Another serious issue the Floyds have confronted is campus violence. Spurred by an incident in which one of their sons was attacked and brutally beaten, requiring multiple surgeries essentially to rebuild his face, they spearheaded the first annual campus safety forum for all the state’s institutions of higher learning, public and private. The tenth annual forum was held in 2008 in Myrtle Beach and the forum was also named for Linda Floyd in acknowledgment of her hard work and dedication to the cause.

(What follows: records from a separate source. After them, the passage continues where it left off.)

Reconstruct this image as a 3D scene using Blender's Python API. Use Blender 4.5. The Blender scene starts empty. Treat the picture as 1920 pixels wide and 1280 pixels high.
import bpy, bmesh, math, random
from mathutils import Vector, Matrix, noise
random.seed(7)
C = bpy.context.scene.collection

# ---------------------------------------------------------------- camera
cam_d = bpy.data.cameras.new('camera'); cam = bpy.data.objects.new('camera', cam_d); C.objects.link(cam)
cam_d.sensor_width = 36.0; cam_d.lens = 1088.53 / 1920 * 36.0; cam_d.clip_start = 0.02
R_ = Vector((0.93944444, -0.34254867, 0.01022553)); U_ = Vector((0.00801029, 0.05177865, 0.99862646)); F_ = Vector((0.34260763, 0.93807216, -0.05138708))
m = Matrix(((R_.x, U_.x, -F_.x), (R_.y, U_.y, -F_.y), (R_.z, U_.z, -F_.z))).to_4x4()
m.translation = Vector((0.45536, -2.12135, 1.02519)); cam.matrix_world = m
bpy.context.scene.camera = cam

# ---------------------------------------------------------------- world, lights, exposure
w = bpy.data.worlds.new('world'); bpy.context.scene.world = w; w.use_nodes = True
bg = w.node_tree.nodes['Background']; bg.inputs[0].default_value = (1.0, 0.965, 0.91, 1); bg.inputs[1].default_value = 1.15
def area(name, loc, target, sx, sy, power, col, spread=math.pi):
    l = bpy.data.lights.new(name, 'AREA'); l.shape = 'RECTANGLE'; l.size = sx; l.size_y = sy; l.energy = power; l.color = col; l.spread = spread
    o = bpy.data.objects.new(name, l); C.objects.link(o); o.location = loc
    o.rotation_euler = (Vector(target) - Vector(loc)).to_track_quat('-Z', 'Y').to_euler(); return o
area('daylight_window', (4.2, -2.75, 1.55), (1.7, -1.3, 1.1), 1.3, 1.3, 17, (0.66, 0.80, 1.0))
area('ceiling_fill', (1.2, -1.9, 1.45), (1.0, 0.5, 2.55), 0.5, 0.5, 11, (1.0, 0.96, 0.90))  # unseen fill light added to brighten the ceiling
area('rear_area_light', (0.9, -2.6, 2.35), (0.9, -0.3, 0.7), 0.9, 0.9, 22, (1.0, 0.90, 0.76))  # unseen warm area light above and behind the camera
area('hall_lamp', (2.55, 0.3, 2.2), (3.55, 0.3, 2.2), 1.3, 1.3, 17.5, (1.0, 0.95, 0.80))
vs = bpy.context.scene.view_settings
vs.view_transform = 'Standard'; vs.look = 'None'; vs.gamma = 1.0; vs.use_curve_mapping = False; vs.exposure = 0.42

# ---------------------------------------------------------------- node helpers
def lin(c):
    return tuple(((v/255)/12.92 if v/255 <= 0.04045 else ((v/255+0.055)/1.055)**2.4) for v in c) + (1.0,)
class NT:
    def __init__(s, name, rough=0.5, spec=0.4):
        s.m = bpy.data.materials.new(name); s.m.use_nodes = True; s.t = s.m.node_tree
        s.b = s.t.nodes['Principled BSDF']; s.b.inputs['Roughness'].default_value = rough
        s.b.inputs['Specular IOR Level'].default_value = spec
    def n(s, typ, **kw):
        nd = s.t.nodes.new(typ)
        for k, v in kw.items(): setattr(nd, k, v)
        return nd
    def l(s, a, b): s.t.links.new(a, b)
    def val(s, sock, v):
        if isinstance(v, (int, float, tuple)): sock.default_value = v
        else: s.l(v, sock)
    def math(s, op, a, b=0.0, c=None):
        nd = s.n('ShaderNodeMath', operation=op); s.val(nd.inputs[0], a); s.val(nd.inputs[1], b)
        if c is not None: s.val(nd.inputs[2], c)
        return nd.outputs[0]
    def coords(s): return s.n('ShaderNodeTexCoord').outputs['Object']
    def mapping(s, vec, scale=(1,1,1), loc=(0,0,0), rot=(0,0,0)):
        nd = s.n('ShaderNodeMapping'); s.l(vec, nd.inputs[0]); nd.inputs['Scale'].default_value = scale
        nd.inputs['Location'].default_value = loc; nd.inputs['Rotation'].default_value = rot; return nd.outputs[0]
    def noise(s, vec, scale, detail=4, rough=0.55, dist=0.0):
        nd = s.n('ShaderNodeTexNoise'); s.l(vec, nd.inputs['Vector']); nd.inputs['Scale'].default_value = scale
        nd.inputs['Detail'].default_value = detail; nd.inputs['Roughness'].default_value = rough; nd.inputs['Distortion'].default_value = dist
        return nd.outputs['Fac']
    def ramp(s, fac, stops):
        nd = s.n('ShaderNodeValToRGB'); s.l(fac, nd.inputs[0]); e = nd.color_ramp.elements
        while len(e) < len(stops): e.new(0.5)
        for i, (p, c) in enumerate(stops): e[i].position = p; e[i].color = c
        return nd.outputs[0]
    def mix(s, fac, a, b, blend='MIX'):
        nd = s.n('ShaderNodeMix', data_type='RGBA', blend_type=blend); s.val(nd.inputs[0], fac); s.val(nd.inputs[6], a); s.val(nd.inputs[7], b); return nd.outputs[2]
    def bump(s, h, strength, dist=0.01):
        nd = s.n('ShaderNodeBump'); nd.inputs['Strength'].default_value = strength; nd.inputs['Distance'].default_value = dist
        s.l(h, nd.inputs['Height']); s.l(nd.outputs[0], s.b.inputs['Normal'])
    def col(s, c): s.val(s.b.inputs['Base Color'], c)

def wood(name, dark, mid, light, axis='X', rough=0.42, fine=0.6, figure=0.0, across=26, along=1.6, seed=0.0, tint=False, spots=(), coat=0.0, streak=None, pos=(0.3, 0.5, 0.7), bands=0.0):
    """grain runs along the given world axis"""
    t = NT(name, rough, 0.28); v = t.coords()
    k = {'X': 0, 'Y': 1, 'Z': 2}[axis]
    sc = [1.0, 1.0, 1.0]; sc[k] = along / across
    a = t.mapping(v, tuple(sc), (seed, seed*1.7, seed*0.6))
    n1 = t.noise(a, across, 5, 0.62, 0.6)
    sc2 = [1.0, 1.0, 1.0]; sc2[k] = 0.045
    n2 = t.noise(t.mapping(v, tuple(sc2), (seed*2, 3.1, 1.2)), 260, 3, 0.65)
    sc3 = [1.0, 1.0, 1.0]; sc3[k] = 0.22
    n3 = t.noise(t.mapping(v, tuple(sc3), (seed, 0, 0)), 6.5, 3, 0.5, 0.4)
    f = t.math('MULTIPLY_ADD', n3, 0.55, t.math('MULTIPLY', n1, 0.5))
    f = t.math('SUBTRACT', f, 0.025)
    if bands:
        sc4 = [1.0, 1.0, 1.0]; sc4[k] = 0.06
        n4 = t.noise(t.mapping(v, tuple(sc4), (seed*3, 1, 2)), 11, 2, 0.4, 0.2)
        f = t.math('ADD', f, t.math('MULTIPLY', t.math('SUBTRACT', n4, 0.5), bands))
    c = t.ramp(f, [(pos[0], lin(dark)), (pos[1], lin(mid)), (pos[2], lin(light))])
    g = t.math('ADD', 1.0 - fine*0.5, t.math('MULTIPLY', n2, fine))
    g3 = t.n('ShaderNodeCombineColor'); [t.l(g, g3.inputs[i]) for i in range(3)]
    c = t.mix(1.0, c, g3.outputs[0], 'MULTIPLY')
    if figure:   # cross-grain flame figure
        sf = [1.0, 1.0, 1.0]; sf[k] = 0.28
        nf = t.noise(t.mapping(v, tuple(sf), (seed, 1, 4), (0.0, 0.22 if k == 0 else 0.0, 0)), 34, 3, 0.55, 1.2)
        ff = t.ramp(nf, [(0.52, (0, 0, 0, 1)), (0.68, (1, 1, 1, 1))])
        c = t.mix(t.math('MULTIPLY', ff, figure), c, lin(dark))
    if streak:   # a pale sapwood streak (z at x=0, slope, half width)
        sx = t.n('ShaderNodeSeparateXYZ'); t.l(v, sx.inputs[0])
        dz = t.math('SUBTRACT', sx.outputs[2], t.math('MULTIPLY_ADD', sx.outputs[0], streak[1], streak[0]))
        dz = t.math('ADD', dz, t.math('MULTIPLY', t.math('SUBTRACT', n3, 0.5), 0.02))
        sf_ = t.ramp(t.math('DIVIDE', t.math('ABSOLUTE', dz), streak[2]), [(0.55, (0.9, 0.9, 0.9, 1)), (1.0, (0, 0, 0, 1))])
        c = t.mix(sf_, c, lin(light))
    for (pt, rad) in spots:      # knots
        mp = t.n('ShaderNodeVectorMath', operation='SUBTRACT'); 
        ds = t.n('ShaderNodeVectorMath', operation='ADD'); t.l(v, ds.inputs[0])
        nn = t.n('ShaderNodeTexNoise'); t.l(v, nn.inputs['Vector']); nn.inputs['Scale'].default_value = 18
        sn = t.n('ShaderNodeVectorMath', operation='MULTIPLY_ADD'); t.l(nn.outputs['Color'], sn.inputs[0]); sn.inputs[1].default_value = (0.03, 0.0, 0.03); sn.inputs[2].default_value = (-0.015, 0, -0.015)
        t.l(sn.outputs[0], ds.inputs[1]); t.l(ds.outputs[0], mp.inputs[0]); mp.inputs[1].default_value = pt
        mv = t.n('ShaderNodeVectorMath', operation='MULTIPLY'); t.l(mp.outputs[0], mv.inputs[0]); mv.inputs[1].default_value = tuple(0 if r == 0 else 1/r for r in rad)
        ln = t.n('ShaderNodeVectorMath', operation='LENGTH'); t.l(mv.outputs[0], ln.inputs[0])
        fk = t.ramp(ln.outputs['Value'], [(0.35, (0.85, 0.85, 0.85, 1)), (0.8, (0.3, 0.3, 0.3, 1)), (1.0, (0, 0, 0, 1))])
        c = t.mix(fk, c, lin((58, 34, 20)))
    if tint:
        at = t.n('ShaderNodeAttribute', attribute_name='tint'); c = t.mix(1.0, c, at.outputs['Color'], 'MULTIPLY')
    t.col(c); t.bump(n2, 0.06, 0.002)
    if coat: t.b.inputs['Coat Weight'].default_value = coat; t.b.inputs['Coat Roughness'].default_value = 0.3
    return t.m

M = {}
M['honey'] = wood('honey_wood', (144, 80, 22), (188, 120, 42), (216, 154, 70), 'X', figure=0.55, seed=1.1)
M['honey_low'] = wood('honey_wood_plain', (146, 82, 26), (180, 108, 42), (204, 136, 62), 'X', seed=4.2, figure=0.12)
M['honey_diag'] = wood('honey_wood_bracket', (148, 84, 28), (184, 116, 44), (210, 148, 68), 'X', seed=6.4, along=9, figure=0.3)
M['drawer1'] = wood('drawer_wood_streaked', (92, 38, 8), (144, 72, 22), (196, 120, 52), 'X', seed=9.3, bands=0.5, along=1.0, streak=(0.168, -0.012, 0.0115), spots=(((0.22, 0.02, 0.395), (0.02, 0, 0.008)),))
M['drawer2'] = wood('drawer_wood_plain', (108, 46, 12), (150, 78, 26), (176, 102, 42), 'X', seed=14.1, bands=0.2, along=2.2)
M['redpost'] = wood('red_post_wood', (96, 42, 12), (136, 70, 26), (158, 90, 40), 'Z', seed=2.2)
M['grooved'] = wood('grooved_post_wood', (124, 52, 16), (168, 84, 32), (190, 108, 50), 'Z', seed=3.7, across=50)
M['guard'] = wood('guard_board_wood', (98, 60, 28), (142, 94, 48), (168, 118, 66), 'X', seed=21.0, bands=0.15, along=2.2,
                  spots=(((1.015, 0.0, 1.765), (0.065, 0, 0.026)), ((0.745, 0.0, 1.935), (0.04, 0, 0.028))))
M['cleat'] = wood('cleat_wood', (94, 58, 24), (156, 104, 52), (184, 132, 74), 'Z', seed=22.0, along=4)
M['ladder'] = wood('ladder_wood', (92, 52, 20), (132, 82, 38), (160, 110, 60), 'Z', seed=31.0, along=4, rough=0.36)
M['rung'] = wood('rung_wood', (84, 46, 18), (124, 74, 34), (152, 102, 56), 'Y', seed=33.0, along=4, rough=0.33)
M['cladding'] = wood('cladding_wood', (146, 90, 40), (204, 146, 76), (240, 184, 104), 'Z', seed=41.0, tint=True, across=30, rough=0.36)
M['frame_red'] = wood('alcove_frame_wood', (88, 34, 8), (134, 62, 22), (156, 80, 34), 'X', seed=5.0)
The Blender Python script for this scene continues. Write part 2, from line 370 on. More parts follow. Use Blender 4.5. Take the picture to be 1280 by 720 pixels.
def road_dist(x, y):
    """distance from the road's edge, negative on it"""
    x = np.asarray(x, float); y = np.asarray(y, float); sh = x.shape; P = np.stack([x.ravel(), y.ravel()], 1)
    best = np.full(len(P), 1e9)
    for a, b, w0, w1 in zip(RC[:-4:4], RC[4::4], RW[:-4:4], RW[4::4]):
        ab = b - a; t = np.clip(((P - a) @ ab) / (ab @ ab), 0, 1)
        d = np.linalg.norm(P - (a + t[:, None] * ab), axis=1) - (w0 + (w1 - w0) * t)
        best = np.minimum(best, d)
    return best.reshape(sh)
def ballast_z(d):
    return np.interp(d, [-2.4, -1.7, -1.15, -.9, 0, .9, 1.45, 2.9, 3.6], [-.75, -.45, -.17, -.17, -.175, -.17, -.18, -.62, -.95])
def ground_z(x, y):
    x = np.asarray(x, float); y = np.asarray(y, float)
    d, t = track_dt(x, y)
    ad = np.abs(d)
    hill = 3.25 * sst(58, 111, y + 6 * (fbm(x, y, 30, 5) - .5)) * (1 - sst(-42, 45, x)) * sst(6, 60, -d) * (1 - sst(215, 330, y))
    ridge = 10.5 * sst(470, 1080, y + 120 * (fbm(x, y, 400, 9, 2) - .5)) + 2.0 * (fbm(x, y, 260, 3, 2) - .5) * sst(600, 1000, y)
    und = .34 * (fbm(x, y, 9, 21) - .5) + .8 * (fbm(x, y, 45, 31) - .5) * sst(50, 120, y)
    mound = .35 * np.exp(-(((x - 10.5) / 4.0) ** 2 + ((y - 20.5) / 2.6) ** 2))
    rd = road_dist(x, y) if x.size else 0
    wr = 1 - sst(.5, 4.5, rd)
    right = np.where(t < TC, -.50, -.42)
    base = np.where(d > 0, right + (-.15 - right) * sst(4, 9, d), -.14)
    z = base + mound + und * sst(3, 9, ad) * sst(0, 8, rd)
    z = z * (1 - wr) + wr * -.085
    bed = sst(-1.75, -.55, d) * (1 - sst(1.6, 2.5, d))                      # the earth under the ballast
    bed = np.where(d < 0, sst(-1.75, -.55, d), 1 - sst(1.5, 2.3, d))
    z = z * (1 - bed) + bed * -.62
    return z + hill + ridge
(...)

Asked why he has committed himself to numerous civic and philanthropic activities, Dalton Floyd recalled an incident from his youth. The local Rotary Club ran a competition among the Boy Scouts to achieve the most merit badges. The winner would be sent all expenses paid to the annual Jamboree, to be held in California. Dalton won the competition, but his father said, “I can afford to send you myself. Why don’t we let the boy who finished second and whose family can’t afford to send him accept that award.” And, so they did.

“That made a big impression on me at that age. My father was one who always wanted to help people and give back. That’s probably what started me on the path of wanting to help people and give back as well.”

Dalton Floyd’s life is far more complex and sophisticated than his boyhood in Lake City. But, there are still those self-effacing moments when this very successful attorney, activist, and humanitarian can sound just a bit like that storybook kid shufflin’ barefoot down the dusty country road to the ol’ swimmin’ hole.